**** Exercise data
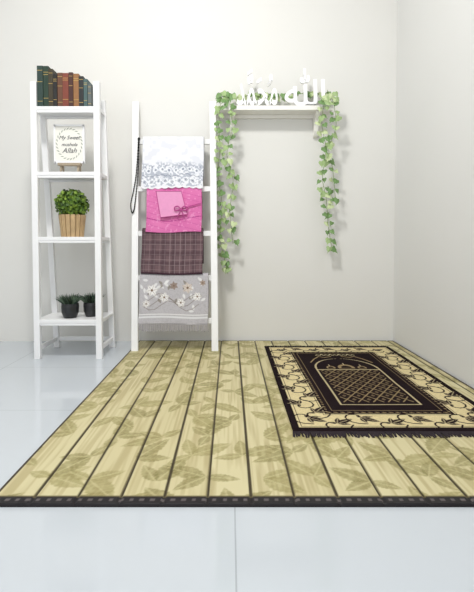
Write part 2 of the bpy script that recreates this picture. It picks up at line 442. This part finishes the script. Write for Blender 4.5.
def pat_emb(U,V,w,l):
    C=np.zeros(U.shape+(3,)); C[:]=(184,181,185)
    blend(C,vnoise(U,V,200,200,3)>.6,(168,165,169),.5)
    r=random.Random(4)
    for i in range(34):
        m,x,y=leafmask(U,V,r.uniform(.04,.96)*w,r.uniform(.08,.74)*l,r.uniform(0,6),.034,.008); blend(C,m,r.choice([(132,126,118),(228,228,228),(224,224,224),(112,106,102)]),.8)
    for k in range(3):
        pts=[(w*(.05+.09*i+.02*k),l*(.62+.1*math.sin(i*1.1+k)-.08*k)) for i in range(10)]
        blend(C,strokemask(U,V,pts,.0016),(118,108,100),.8)
    for (fx,fy,s,col) in ((.18,.3,1.2,(232,230,228)),(.36,.45,1.0,(228,226,224)),(.70,.24,1.05,(208,196,186)),(.84,.42,.9,(232,230,228)),(.5,.2,.8,(146,128,118)),(.10,.58,.8,(226,224,222)),(.60,.55,.9,(232,230,228)),(.92,.14,.6,(160,140,126))):
        for k in range(6):
            m,x,y=leafmask(U,V,fx*w,fy*l,k*math.pi/3+fx*5,.034*s,.010*s); blend(C,m,col,.9); blend(C,m*(np.abs(y)<.0015),(130,120,114),.5)
        blend(C,np.hypot(U-fx*w,V-fy*l)<.006*s,(118,98,80))
    blend(C,np.abs(V-l*.8)<.002,(224,224,224)); blend(C,np.abs(V-l*.86)<.005,(214,214,216)); 
    return C
cloth('lace_prayer_veil',-.548,-.165,1.300,.312,.24,pat_lace,off=.036,amp=.0025,seed=2,scal=.008)
pk=cloth('pink_prayer_robe',-.516,-.176,.995,.285,.2,pat_pink,off=.030,amp=.003,seed=5,solid=.010)
cloth('plaid_sarong',-.540,-.165,.715,.262,.2,pat_plaid,off=.026,amp=.0015,seed=8,solid=.012)
em=cloth('embroidered_shawl',-.548,-.132,.442,.285,.2,pat_emb,off=.026,amp=.002,seed=11,solid=.005)
def cr(pts,n=8):
    out=[]; pts=[Vector(p) for p in pts]
    for i in range(len(pts)-1):
        p0=pts[max(i-1,0)];p1=pts[i];p2=pts[i+1];p3=pts[min(i+2,len(pts)-1)]
        for k in range(n):
            t=k/n; out.append(.5*((2*p1)+(p2-p0)*t+(2*p0-5*p1+4*p2-p3)*t*t+(3*p1-p0-3*p2+p3)*t**3))
    out.append(pts[-1]); return out
# folded pouch panel and ribbon bow on the pink robe
m_pk=mat('pink_satin_light',(226,150,194),.6,.06,60); m_pd=mat('pink_ribbon',(178,62,134),.5)
pz_=MB()
def onp(x,z,o): return Vector((x,ly(z)-o,z))
corn=[(-.455,.975),(-.300,.975),(-.262,.832),(-.425,.812)]
fr_=[onp(x,z,.052) for x,z in corn]; bk_=[onp(x,z,.036) for x,z in corn]
pz_.add(fr_+bk_,[(0,1,2,3),(7,6,5,4),(0,4,5,1),(1,5,6,2),(2,6,7,3),(3,7,4,0)],0)
for i in range(4):
    pz_.tube([fr_[i]+Vector((0,-.001,0)),fr_[(i+1)%4]+Vector((0,-.001,0))],.0018,6,1)
bc=onp(-.300,.862,.058)
for sx in (-1,1):
    lp=cr([bc,bc+Vector((sx*.018,-.004,.018)),bc+Vector((sx*.038,-.004,.012)),bc+Vector((sx*.034,-.004,-.008)),bc],6); pz_.tube(lp,.0034,6,1)
    pz_.tube(cr([bc,bc+Vector((sx*.010,-.003,-.024)),bc+Vector((sx*.024,-.004,-.058))],6),.003,6,1)
pz_.tube([onp(-.18,.90,.044),onp(-.24,.885,.046),bc],.003,6,1)
pz_.obj('pouch_with_bow',[m_pk,m_pd],parent=pk)
m_fg=mat('shawl_fringe_thread',(164,160,164),.9)
fb=MB(); x=-.546; zb=.442+.012-.283
while x<-.133:
    l=random.uniform(.035,.048); yy=ly(zb)-.029; dx=random.uniform(-.004,.004)
    fb.add([(x-.0016,yy,zb+.006),(x+.0016,yy,zb+.006),(x+.0022+dx,yy-.002,zb-l),(x-.0022+dx,yy-.002,zb-l),(x-.0016,yy-.003,zb+.006),(x+.0016,yy-.003,zb+.006),(x+.0022+dx,yy-.005,zb-l),(x-.0022+dx,yy-.005,zb-l)],[(0,1,2,3),(7,6,5,4),(0,3,7,4),(1,5,6,2),(2,6,7,3)])
    x+=.0058
fb.obj('fringe',[m_fg],parent=em)

# black prayer bead strand hooked on the ladder rail
cb=MB(); ctrl=[(x,ly(z)-.022,z) for x,z in ((-.579,1.315),(-.582,1.2),(-.588,1.08),(-.602,.98),(-.616,.90),(-.608,.845),(-.596,.86),(-.588,.93),(-.579,1.05),(-.575,1.2),(-.575,1.315))]
pp=cr(ctrl,14); cb.tube(pp,.0026,6,0)
for p in pp[::2]:
    cb.lathe(p.x,p.y,[(.0005,p.z-.005),(.0034,p.z-.003),(.0042,p.z),(.0034,p.z+.003),(.0005,p.z+.005)],8,0)
cb.lathe(-.577,ly(1.318)-.018,[(.0005,1.310),(.008,1.310),(.008,1.322),(.0005,1.324)],10,0)
cb.obj('prayer_bead_strand',[mat('black_beads',(12,12,14),.7)],smooth=True)

# ---------------- floating shelf ----------------
m_ws=mat('floating_shelf_white',(242,240,234),.45,.02,8)
wb=MB(); ZS=1.520
wb.box(-.084,.645,2.795,WY-.001,ZS-.028,ZS)
wb.box(-.075,.636,2.90,WY-.001,ZS-.05,ZS-.028)
for X in (0.013,.558):
    prof=[(WY-.001,ZS-.028),(2.815,ZS-.028),(2.815,ZS-.045),(2.835,ZS-.055),(2.852,ZS-.075),(2.866,ZS-.105),(2.876,ZS-.14),(2.890,ZS-.165),(WY-.001,ZS-.175)]
    n=len(prof); w=.014
    vs_=[(X-w,y,z) for y,z in prof]+[(X+w,y,z) for y,z in prof]
    wb.add(vs_,[tuple(range(n)),tuple(range(2*n-1,n-1,-1))]+[(i,i+n,(i+1)%n+n,(i+1)%n) for i in range(n)])
wb.obj('floating_shelf',[m_ws],bevel=.002)

# ---------------- calligraphy ornaments ----------------
m_cal=mat('calligraphy_white',(250,250,252),.4)
def glyph(name,ch,xa,xb,h):
    cu=bpy.data.curves.new(name+'_c','FONT'); cu.body=ch; cu.size=.3; cu.extrude=.008; cu.offset=.0032
    o=bpy.data.objects.new(name+'_t',cu); sc.collection.objects.link(o)
    dg=bpy.context.evaluated_depsgraph_get(); dg.update()
    me=bpy.data.meshes.new_from_object(o.evaluated_get(dg)); bpy.data.objects.remove(o)
    co=np.array([v.co[:] for v in me.vertices])
    mn,mxx=co.min(0),co.max(0)
    for v in me.vertices:
        x=(v.co.x-mn[0])/(mxx[0]-mn[0]); y=(v.co.y-mn[1])/(mxx[1]-mn[1])
        v.co=Vector((xa+x*(xb-xa),2.812-v.co.z,ZS+y*h))
    me.name=name; me.materials.clear(); me.materials.append(m_cal)
    ob=bpy.data.objects.new(name,me); sc.collection.objects.link(ob); return ob
glyph('calligraphy_ornament','\uFDF4',.040,.300,.232)
glyph('calligraphy_ornament.001','\uFDF2',.345,.600,.232)

# ---------------- ivy garland ----------------
iv=[mat('ivy_leaf_a',(154,178,122),.6),mat('ivy_leaf_b',(108,142,84),.6),mat('ivy_leaf_c',(190,204,156),.6),mat('ivy_vine',(116,136,78),.7)]
gb=MB()
shape=[(0,-.12),(.30,-.30),(.50,-.02),(.36,.22),(.30,.46),(.12,.55),(0,.95),(-.12,.55),(-.30,.46),(-.36,.22),(-.50,-.02),(-.30,-.30)]
def ivyleaf(p,size,face):
    n=Vector(face).normalized(); up=Vector((random.uniform(-.9,.9),0,-1)).normalized(); u=up.cross(n).normalized(); up=n.cross(u)
    up=-up if up.z>0 else up
    vs_=[p]+[p+u*a*size+up*b*size - n*abs(a)*size*.35 for a,b in shape]
    k=len(shape); gb.add(vs_,[(0,1+i,1+(i+1)%k) for i in range(k)],random.choices([0,1,2],[4,4,2])[0])
def W(pxx,pyy,Y): 
    s=Y/440; return (( pxx-230)*s,Y,H0+(244-pyy)*s)
def strand(pts,step,size,jx=.02):
    path=cr(pts,10); gb.tube(path,.0018,5,3); acc=0; last=path[0]
    for p in path[1:]:
        acc+=(p-last).length; last=p
        if acc>step:
            acc=0
            for sgn in (-1,1):
                q=p+Vector((sgn*random.uniform(.006,jx),random.uniform(-.012,.004),random.uniform(-.012,.012)))
                gb.tube([p,q],.0009,4,3)
                ivyleaf(q,size*random.uniform(.7,1.2),(random.uniform(-.6,.6),-1,random.uniform(-.1,.6)))
F=2.783
strand([W(224,96,2.85),W(221,103,F),W(219,125,F),W(220,150,F),W(218,175,F+.02),W(222,205,F+.03),W(220,235,F+.04),W(225,262,F+.05),W(228,274,F+.05)],.042,.042)
strand([W(230,97,2.85),W(230,104,F),W(232,128,F),W(227,155,F),W(233,180,F+.02),W(230,212,F+.03),W(233,244,F+.04)],.046,.041,.026)
strand([W(322,98,2.85),W(323,103,F),W(321,125,F),W(325,150,F),W(322,178,F+.02),W(326,200,F+.03),W(328,225,F+.04),W(332,250,F+.05)],.040,.043,.026)
strand([W(326,92,2.82),W(332,104,F),W(335,128,F),W(328,150,F),W(332,170,F+.02),W(335,200,F+.02)],.046,.041,.026)
strand([W(225,96,2.86),W(240,99,2.865),W(260,95,2.865),W(282,99,2.865),W(305,95,2.865),W(328,96,2.86)],.032,.046,.030)
for _ in range(18):
    c=random.choice([(227,97),(329,96)]); ivyleaf(Vector(W(c[0]+random.uniform(-8,8),c[1]+random.uniform(-4,6),2.785)),.043,(random.uniform(-.5,.5),-1,.3))
gb.obj('ivy_garland',iv)

# ---------------- lights ----------------
def area(name,loc,size,power,col,target):
    l=bpy.data.lights.new(name,'AREA'); l.shape='DISK'; l.size=size; l.energy=power; l.color=col
    o=bpy.data.objects.new(name,l); sc.collection.objects.link(o); o.location=loc
    o.rotation_euler=(Vector(target)-Vector(loc)).to_track_quat('-Z','Y').to_euler(); return o
area('ceiling_lamp',(-.45,1.15,2.86),.40,48,(1,.985,.955),(-.1,1.9,0))
w=bpy.data.worlds.new('World'); sc.world=w; w.use_nodes=True
w.node_tree.nodes['Background'].inputs[0].default_value=(.96,.98,1,1); w.node_tree.nodes['Background'].inputs[1].default_value=1.6

# ---------------- camera ----------------
cd=bpy.data.cameras.new('camera'); cam=bpy.data.objects.new('camera',cd); sc.collection.objects.link(cam)
cd.sensor_width=36; cd.lens=440/592*36; cd.clip_start=.02
th=math.radians(2); cam.location=(0,0,H0); cam.rotation_euler=(math.pi/2-th,0,0)
cd.shift_y=-(52-440*math.tan(th))/592; cd.shift_x=7/592
sc.camera=cam
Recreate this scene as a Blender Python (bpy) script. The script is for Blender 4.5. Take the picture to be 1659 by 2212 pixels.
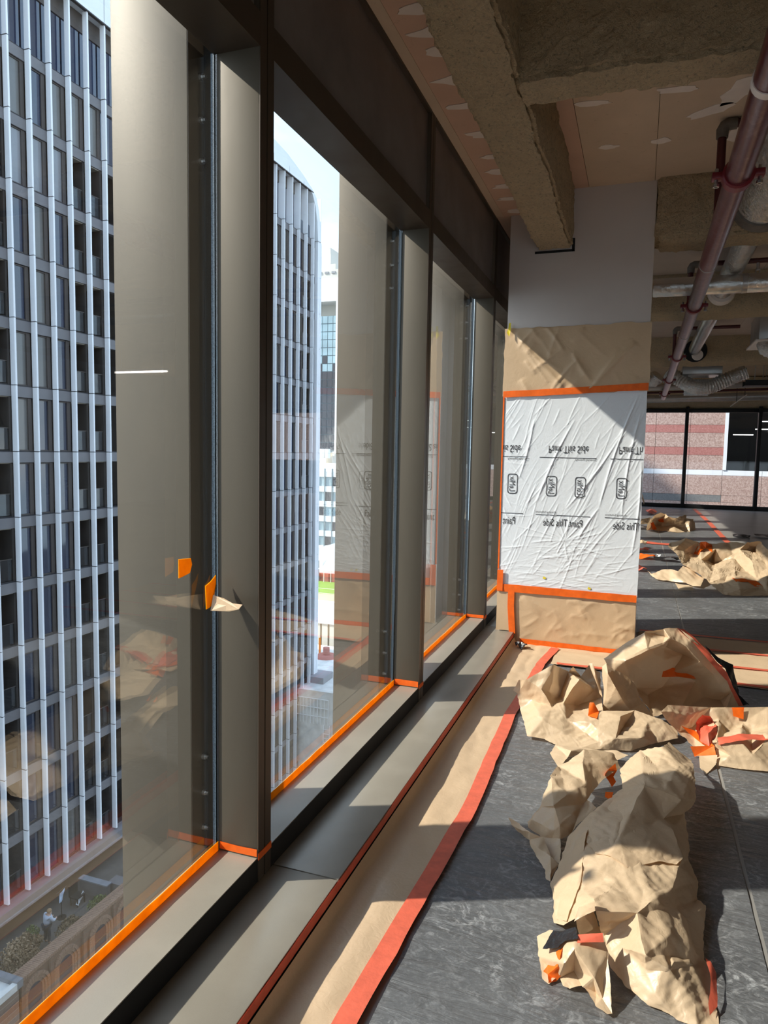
********
Keep only the lines that hold the string "script", and copy them out.

_The completed task_:
Write part 2 of the bpy script that recreates this picture. It picks up at line 442. This part finishes the script. Write for Blender 4.5.
Recreate this scene as a Blender Python (bpy) script. The script is for Blender 4.5. Take the picture to be 1659 by 2212 pixels.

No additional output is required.